Take one such abatement, the tax break for co-ops and condos. Created 13 years ago, this abatement was intended to take a first step towards reducing the property tax for co-op and condo owners and making their tax burden more like that enjoyed by owners of one- to three-family homes. The co-op and condo tax break cost the city $393.4 million last year, according to the finance department. Yet as IBO has previously noted a large share of the abatement goes to co-op and condo owners whose property tax burdens were already as low, or even lower, than those of other homeowners. How much did these “extra” benefits cost? About $192 million in foregone taxes in 2010—enough to pay the salaries of roughly 3,000 teachers or 1,500 police officers.

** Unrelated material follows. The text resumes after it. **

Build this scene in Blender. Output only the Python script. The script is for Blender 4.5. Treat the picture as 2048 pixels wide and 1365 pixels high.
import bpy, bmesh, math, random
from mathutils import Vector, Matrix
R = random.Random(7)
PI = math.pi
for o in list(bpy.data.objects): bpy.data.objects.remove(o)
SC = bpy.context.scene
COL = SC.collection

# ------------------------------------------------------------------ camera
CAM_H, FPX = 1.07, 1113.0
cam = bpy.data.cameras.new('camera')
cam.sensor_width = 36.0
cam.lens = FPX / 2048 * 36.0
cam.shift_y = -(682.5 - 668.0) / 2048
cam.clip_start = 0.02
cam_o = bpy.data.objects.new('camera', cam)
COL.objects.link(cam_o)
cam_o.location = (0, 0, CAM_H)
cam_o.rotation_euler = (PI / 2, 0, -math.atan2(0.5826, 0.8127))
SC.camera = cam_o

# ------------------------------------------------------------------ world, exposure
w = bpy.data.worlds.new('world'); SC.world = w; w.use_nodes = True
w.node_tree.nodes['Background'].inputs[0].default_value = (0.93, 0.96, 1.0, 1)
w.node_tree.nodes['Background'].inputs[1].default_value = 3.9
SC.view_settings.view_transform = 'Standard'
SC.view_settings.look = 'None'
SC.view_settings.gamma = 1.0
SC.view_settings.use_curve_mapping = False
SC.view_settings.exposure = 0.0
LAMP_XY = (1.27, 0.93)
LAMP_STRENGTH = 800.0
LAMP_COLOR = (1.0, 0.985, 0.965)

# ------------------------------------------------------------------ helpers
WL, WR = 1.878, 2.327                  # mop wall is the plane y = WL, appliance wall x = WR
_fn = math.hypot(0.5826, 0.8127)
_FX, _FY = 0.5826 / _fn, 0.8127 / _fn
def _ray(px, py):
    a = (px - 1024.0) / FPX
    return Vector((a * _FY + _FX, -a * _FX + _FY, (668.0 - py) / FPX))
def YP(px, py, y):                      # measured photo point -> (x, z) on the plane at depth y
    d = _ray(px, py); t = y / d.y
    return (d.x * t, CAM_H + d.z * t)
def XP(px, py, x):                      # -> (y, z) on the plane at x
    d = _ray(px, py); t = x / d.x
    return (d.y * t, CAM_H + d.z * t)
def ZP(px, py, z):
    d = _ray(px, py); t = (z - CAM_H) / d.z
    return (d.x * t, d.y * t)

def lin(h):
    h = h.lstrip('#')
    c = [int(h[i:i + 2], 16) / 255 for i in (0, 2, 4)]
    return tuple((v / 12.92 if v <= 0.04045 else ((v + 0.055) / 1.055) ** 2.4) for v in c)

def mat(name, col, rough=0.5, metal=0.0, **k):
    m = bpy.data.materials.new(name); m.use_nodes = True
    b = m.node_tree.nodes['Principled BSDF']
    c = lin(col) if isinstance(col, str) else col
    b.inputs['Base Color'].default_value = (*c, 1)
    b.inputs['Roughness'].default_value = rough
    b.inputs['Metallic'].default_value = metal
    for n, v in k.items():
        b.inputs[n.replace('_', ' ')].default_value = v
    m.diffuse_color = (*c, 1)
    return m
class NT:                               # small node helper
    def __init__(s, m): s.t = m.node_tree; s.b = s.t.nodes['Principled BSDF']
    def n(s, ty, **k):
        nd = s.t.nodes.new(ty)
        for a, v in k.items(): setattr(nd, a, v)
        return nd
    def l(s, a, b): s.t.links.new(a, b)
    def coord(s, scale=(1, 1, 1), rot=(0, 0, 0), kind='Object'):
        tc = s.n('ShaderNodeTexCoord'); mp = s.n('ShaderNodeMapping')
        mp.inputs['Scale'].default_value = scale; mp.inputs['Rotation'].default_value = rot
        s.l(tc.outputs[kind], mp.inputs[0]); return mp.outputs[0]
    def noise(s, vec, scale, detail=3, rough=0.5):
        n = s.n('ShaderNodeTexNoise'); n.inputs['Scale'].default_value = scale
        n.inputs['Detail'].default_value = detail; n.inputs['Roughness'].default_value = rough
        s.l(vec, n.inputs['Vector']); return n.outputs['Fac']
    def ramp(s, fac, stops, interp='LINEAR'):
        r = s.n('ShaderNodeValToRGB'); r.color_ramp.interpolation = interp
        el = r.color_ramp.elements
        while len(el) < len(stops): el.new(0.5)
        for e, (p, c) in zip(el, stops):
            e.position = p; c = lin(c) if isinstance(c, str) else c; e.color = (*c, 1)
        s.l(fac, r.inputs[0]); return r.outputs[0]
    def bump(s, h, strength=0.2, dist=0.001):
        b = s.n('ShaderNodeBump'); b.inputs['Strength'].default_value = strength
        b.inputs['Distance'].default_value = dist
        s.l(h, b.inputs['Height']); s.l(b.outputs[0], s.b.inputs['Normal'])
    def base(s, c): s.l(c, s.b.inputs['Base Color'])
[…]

There are other examples. How many New Yorkers know that residents of Manhattan get a special tax break when they reserve a long-term garage space for their cars? Not only does it cost city tax coffers about $12 million in lost revenue but it seems to run counter to more recent policies discouraging car use in the city. And many New Yorkers, including elected officials, have questioned the logic of continuing to exempt Madison Square Garden from property taxes at the cost of $14.1 million in revenue foregone last year.
Mayor Michael Bloomberg proposed the elimination of two tax expenditures in January, on aviation fuel and on the recording of mortgage for co-ops and condos. But it was a brief consideration, abandoned in his Executive Budget.
As policy- and opinion-makers comb through the city budget and consider the effectiveness and affordability of all sorts of city spending, they should follow the Mayor’s original impulse and not forget about tax expenditures; though they are harder to see, a dollar of taxes forgone costs as much as any other dollar spent.